Boos, Glitches, And The Rocky Theme At Bernie HQ During Clinton Speech

An unruly and excited crowd waited it out in Iowa — and cheered Bernie Sanders as he announced there is a virtual tie between him and Clinton.

DES MOINES — When Hillary Clinton’s voice played through the speakers at Bernie Sanders’s caucus night party here Monday night, the crowd booed. When glitches caused the video of Clinton’s caucus night speech to freeze, the crowd cheered.

When Clinton could be heard saying “I am a progressive,” the crowd lost its collective mind with groans and boos.

This was the scene at the Des Moines airport Holiday Inn, where Sanders supporters milled around for hours watching results trickle in from the caucuses. The final result was basically a tie, theoretically giving both Clinton and Sanders a lot to cheer about but in reality re-engergizing a Sanders campaign that privately had worried their movement-based effort wouldn’t get the job done in the all-important opening round of the Democratic nomination contest.

Martin O’Malley dropped out early in the night, officially making the race what it had been for months: a battle between Clinton and Sanders. When Clinton took to the stage, slightly before Sanders, it was clear how divisive that race has become.

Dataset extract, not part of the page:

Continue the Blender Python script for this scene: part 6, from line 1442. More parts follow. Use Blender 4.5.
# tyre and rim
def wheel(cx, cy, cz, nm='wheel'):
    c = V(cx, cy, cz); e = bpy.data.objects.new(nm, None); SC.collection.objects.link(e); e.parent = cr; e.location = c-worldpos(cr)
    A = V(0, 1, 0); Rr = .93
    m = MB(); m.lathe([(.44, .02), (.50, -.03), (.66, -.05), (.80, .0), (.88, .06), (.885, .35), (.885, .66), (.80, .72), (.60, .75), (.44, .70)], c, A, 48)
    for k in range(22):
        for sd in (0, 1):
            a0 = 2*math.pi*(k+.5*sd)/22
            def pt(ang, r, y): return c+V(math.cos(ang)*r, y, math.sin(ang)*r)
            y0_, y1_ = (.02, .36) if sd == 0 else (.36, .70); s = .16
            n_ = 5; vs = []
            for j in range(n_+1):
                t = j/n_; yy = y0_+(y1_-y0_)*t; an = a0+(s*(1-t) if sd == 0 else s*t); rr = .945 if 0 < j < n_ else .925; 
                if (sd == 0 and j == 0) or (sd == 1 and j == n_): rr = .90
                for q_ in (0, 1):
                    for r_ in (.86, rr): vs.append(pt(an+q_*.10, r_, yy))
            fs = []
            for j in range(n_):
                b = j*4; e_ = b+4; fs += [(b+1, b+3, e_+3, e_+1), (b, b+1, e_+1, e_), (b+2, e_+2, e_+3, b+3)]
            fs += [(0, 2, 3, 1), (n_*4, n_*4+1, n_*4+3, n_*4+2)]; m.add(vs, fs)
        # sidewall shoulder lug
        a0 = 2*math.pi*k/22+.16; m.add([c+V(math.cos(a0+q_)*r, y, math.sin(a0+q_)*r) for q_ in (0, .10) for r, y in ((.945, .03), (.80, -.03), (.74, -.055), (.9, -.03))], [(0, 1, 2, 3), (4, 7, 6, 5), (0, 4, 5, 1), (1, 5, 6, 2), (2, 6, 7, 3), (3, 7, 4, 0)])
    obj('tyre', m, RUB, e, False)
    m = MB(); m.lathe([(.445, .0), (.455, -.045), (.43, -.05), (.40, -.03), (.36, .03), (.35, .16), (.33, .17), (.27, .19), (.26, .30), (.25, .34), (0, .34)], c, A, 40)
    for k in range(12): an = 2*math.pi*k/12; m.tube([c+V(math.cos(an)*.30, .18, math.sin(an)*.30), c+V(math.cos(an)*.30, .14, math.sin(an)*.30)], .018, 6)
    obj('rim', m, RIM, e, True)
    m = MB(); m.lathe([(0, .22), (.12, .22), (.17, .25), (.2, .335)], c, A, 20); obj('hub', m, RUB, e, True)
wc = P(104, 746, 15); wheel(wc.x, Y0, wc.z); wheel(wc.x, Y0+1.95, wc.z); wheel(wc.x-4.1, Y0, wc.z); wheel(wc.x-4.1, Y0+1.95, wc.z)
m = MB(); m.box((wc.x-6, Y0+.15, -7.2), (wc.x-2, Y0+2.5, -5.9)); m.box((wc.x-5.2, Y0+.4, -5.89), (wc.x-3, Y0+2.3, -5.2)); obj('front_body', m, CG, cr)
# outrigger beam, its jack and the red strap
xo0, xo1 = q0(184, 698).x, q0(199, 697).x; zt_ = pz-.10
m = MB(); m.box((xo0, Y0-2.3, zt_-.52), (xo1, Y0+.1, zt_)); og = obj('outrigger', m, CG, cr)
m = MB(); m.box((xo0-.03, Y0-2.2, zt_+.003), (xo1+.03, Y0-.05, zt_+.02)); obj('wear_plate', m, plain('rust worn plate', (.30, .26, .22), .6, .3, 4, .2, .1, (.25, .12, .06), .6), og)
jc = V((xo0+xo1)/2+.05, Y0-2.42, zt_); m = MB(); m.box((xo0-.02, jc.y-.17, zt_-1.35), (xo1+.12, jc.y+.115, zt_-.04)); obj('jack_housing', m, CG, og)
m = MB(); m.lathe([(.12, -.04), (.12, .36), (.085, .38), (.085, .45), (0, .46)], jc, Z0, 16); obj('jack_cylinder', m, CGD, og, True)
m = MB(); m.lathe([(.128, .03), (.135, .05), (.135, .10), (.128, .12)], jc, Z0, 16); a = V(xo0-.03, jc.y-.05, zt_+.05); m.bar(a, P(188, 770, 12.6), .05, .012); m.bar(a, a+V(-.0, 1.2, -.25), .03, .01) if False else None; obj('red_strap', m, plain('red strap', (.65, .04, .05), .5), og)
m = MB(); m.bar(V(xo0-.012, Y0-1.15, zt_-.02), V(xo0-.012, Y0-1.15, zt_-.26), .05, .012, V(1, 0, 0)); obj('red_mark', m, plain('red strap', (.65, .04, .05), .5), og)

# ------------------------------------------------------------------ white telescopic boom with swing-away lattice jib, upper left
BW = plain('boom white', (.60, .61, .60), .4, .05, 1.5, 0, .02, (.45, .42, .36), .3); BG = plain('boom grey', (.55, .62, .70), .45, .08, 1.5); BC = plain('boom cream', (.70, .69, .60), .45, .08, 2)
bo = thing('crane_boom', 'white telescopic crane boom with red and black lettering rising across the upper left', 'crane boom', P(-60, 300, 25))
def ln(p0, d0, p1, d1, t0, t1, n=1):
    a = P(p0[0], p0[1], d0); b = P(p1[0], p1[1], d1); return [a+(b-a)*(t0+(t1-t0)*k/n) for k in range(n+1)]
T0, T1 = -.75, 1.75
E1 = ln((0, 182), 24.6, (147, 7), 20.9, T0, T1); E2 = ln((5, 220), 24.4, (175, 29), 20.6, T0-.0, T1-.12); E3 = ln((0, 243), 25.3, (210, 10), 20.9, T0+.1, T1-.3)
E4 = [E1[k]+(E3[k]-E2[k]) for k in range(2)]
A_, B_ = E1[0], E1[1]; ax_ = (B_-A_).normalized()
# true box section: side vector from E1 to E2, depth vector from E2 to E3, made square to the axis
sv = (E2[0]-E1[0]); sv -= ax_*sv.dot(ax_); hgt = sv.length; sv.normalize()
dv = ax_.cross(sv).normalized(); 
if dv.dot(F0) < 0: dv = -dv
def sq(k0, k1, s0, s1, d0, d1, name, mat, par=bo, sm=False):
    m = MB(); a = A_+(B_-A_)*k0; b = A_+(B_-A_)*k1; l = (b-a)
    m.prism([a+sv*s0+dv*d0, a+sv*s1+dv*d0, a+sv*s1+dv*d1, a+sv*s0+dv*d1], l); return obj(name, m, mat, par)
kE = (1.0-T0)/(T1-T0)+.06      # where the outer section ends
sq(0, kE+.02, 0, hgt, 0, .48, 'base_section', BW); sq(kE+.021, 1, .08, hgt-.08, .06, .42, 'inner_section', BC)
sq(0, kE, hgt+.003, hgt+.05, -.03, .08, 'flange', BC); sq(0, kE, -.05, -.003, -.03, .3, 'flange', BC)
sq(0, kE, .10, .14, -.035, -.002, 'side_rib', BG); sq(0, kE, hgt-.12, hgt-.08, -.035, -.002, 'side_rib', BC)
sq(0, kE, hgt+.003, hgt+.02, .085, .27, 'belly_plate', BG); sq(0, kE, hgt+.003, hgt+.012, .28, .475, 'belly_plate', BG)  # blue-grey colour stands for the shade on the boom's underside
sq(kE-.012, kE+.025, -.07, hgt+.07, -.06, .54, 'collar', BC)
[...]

Even when the crowd could hear Clinton — meaning when the audio and video wasn’t frozen by some technical glitch — they chanted “Bernie Bernie” over her, or ignored her entirely.

At one point during a particularly long freeze, the DJ spinning records at the Sanders party tried to play the theme from Rocky at top volume. That was cut off shortly after it started when Clinton’s voice came back on.

The Sanders campaign still shows the seams of an insurgency, even as Sanders officially shares “frontrunner” status with Clinton has the race heads into New Hampshire. There was no one to wrangle the crowd — which was unruly but deeply, deeply feeling the Bern. There were no opening speakers, no signal to the press that Sanders was about to emerge.

But there was also an acknowledgement that the unlikely Sanders campaign, the unlikely Sanders message, was working. And had worked well enough to carry Sanders into New Hampshire with an equal share of the Iowa wind at his back Clinton claimed.

The weirdness of the evening affected things, too. Aides continually pushed back the departure of Sanders’ charter plane, set to whisk him and his expanding press corps to New Hampshire for another week of full-out campaigning there.

When Sanders walked out, and the banks of TV cameras cameras in the room were switched on to a live feed, the crowd behaved. They cheered and clapped politely when Sanders acknowledged Clinton, and they cheered even louder when he mentioned O’Malley.

The biggest cheer of the night came when Sanders said, “It looks like we are in a virtual tie.”

Sanders's team says a tie goes to the insurgent.

“What Iowa has started is a political revolution,” Sanders said to cheers.